— START Source excerpt —
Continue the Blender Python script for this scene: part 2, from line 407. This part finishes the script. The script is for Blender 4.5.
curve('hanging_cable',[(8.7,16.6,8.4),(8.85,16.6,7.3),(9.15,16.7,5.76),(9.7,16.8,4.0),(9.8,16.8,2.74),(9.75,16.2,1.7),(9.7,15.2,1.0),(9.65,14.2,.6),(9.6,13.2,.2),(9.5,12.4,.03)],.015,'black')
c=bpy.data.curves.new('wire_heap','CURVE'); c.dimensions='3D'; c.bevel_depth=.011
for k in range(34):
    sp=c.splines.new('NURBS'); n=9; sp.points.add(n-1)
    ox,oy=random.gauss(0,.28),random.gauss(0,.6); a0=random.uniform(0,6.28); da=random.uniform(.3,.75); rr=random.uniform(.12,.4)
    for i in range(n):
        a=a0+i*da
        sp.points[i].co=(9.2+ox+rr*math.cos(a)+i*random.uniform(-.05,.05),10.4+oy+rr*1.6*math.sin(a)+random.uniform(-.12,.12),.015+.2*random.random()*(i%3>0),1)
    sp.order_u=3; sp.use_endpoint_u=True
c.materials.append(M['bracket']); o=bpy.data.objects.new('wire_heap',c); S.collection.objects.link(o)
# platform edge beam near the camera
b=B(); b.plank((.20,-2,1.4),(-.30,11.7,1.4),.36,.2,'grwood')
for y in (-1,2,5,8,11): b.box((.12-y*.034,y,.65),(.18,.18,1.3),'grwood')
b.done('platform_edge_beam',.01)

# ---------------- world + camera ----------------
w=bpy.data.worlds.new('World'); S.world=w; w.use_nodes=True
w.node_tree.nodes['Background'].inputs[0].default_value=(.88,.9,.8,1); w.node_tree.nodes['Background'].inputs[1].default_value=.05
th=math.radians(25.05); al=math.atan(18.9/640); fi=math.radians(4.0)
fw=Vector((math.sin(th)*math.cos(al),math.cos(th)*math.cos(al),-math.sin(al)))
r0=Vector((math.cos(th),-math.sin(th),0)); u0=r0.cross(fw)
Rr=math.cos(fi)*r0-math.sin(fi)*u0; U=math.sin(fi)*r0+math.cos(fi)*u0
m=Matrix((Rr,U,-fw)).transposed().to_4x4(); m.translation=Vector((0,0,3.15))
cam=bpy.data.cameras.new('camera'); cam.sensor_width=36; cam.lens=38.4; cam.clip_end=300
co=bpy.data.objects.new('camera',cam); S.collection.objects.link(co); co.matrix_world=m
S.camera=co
— END Source excerpt —
▶ **Brief**: Your answer should be exactly the lines of the data above, from the first through the line containing "b.done('platform_edge_beam',.01)".

▶ **Exercise output**:
Continue the Blender Python script for this scene: part 2, from line 407. This part finishes the script. The script is for Blender 4.5.
curve('hanging_cable',[(8.7,16.6,8.4),(8.85,16.6,7.3),(9.15,16.7,5.76),(9.7,16.8,4.0),(9.8,16.8,2.74),(9.75,16.2,1.7),(9.7,15.2,1.0),(9.65,14.2,.6),(9.6,13.2,.2),(9.5,12.4,.03)],.015,'black')
c=bpy.data.curves.new('wire_heap','CURVE'); c.dimensions='3D'; c.bevel_depth=.011
for k in range(34):
    sp=c.splines.new('NURBS'); n=9; sp.points.add(n-1)
    ox,oy=random.gauss(0,.28),random.gauss(0,.6); a0=random.uniform(0,6.28); da=random.uniform(.3,.75); rr=random.uniform(.12,.4)
    for i in range(n):
        a=a0+i*da
        sp.points[i].co=(9.2+ox+rr*math.cos(a)+i*random.uniform(-.05,.05),10.4+oy+rr*1.6*math.sin(a)+random.uniform(-.12,.12),.015+.2*random.random()*(i%3>0),1)
    sp.order_u=3; sp.use_endpoint_u=True
c.materials.append(M['bracket']); o=bpy.data.objects.new('wire_heap',c); S.collection.objects.link(o)
# platform edge beam near the camera
b=B(); b.plank((.20,-2,1.4),(-.30,11.7,1.4),.36,.2,'grwood')
for y in (-1,2,5,8,11): b.box((.12-y*.034,y,.65),(.18,.18,1.3),'grwood')
b.done('platform_edge_beam',.01)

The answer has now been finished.